-- START OF COLLECTED MATERIAL --

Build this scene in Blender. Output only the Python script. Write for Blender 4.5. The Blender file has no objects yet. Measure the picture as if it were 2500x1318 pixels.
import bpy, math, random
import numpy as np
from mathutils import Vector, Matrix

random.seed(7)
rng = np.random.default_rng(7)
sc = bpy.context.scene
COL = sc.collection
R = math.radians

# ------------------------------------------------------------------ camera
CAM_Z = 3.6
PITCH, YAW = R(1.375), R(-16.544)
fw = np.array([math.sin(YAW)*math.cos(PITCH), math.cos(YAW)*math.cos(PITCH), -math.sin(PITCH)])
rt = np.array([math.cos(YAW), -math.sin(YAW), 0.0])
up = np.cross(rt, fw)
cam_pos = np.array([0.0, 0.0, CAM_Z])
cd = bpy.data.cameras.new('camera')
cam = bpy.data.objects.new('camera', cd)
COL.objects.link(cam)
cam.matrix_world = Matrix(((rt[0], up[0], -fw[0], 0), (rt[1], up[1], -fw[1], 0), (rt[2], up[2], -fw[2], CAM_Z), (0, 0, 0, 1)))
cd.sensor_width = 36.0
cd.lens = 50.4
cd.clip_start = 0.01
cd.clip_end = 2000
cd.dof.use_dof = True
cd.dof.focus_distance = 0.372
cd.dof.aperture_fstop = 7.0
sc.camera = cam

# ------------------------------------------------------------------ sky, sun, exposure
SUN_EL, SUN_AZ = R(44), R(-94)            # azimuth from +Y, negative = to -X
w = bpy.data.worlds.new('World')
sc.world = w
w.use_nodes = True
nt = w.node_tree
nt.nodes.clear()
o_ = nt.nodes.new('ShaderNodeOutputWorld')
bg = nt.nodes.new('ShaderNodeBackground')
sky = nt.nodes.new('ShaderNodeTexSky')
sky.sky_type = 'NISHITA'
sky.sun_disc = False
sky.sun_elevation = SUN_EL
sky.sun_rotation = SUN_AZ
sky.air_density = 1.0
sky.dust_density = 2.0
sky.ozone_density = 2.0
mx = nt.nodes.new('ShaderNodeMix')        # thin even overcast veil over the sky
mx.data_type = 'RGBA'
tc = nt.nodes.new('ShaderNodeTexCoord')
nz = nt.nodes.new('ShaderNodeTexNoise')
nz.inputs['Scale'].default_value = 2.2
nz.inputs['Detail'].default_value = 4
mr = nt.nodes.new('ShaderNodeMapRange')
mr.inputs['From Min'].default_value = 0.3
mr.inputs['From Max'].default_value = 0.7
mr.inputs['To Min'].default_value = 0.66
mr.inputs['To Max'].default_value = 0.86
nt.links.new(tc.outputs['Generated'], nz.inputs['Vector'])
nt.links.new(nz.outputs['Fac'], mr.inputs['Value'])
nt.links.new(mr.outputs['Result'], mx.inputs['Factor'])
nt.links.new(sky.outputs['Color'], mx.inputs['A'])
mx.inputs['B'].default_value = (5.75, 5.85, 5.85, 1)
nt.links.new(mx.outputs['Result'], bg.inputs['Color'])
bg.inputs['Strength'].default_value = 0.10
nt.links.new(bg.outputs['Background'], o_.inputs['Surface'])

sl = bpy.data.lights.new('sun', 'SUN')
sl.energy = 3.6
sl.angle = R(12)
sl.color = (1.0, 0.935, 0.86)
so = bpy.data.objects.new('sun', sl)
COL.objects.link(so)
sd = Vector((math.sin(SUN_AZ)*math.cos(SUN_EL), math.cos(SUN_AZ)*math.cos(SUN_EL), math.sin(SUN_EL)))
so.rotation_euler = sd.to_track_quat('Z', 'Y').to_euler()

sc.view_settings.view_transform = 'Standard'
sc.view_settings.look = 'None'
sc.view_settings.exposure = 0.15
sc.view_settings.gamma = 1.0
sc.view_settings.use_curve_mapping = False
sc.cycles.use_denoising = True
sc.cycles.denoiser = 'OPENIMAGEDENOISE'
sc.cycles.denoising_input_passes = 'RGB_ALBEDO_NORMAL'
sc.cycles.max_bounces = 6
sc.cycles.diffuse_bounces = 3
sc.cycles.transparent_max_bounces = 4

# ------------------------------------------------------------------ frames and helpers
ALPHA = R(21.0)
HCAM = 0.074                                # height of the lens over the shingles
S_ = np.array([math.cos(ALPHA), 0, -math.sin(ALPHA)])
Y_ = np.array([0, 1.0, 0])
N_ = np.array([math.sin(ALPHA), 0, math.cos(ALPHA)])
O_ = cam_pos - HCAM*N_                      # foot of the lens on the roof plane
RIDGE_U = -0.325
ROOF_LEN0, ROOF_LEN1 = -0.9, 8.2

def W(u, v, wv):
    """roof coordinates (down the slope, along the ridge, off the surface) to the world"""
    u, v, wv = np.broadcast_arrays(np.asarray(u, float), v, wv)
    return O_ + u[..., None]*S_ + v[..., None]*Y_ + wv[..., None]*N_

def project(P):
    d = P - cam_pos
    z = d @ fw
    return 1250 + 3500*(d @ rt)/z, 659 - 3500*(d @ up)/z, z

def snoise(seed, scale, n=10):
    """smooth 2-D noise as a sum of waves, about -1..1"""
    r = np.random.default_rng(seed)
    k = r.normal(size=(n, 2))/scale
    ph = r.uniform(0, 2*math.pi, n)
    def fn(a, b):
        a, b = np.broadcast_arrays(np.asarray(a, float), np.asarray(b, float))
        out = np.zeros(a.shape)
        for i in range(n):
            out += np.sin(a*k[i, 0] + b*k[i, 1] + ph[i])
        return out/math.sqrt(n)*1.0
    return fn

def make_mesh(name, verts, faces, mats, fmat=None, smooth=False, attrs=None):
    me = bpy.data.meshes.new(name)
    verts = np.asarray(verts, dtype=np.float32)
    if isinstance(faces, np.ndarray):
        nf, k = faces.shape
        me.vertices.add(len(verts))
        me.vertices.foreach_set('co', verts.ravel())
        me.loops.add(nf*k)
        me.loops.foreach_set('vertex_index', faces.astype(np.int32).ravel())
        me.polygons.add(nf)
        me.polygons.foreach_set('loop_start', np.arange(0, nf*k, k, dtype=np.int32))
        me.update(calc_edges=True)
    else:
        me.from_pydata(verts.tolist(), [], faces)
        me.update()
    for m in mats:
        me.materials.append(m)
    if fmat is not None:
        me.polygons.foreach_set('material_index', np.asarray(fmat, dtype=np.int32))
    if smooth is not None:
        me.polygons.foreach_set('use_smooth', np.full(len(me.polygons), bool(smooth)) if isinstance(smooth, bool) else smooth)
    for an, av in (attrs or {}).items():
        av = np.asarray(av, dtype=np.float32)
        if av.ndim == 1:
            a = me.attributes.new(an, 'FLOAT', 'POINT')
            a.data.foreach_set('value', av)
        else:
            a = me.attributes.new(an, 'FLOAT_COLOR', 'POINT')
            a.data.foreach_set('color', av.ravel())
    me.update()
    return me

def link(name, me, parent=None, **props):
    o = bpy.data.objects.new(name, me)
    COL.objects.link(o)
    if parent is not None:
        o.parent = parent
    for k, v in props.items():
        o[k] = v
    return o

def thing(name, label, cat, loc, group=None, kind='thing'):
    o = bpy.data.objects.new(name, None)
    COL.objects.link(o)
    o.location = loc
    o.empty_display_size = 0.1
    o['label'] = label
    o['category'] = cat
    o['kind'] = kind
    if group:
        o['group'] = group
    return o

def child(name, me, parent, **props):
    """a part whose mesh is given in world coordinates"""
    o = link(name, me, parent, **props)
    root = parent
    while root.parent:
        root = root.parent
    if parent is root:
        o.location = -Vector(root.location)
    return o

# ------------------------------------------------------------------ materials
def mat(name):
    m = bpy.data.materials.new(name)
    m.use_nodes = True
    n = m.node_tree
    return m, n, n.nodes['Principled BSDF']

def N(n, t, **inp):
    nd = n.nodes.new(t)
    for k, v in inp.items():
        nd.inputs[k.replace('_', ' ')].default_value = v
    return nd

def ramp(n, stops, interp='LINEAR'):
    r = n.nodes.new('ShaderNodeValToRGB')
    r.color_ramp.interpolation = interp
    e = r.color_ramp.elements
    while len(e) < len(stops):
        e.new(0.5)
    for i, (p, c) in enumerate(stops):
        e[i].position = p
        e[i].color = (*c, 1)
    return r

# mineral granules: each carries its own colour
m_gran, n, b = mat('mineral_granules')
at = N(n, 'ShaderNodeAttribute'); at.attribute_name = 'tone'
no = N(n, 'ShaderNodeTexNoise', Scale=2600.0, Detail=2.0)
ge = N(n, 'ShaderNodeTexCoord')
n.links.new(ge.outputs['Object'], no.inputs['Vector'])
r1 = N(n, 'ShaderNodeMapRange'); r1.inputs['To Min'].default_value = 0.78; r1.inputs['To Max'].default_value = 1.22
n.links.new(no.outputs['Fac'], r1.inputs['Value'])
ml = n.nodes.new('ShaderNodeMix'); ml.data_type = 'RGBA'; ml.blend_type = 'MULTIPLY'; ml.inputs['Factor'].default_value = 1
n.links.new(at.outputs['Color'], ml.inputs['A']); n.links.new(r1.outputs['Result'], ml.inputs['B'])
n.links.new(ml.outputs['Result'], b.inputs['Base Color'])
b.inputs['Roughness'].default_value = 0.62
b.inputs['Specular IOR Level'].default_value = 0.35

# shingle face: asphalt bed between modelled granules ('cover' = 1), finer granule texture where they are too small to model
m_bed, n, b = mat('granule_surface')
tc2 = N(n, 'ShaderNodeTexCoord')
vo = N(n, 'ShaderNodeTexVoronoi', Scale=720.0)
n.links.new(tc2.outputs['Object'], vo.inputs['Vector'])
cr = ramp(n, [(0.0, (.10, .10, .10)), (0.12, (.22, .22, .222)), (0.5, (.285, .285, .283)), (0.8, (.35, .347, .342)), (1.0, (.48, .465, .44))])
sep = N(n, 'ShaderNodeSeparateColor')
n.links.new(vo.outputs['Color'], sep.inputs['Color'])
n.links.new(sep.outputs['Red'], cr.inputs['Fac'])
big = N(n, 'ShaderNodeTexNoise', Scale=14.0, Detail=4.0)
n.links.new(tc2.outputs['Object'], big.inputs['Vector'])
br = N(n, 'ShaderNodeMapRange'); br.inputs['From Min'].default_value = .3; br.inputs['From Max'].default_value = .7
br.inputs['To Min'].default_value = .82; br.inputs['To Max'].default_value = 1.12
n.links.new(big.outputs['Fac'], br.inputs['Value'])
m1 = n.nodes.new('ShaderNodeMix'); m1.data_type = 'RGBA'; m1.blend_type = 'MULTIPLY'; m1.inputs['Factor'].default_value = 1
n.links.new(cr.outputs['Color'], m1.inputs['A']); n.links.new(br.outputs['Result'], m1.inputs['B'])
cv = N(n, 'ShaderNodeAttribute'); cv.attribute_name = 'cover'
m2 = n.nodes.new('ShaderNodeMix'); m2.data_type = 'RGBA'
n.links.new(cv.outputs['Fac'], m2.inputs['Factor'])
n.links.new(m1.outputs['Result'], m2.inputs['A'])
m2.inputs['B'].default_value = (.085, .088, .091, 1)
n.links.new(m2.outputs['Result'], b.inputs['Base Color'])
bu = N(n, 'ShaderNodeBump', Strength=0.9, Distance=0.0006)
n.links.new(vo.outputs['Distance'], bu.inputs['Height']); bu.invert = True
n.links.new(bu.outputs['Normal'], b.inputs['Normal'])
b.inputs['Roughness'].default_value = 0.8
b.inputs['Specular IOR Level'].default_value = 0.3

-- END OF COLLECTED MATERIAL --

**YOUR OBJECTIVE**
Print the material above verbatim, first line through the line containing "R = math.radians", both included.

**CORRECT ANSWER**
Build this scene in Blender. Output only the Python script. Write for Blender 4.5. The Blender file has no objects yet. Measure the picture as if it were 2500x1318 pixels.
import bpy, math, random
import numpy as np
from mathutils import Vector, Matrix

random.seed(7)
rng = np.random.default_rng(7)
sc = bpy.context.scene
COL = sc.collection
R = math.radians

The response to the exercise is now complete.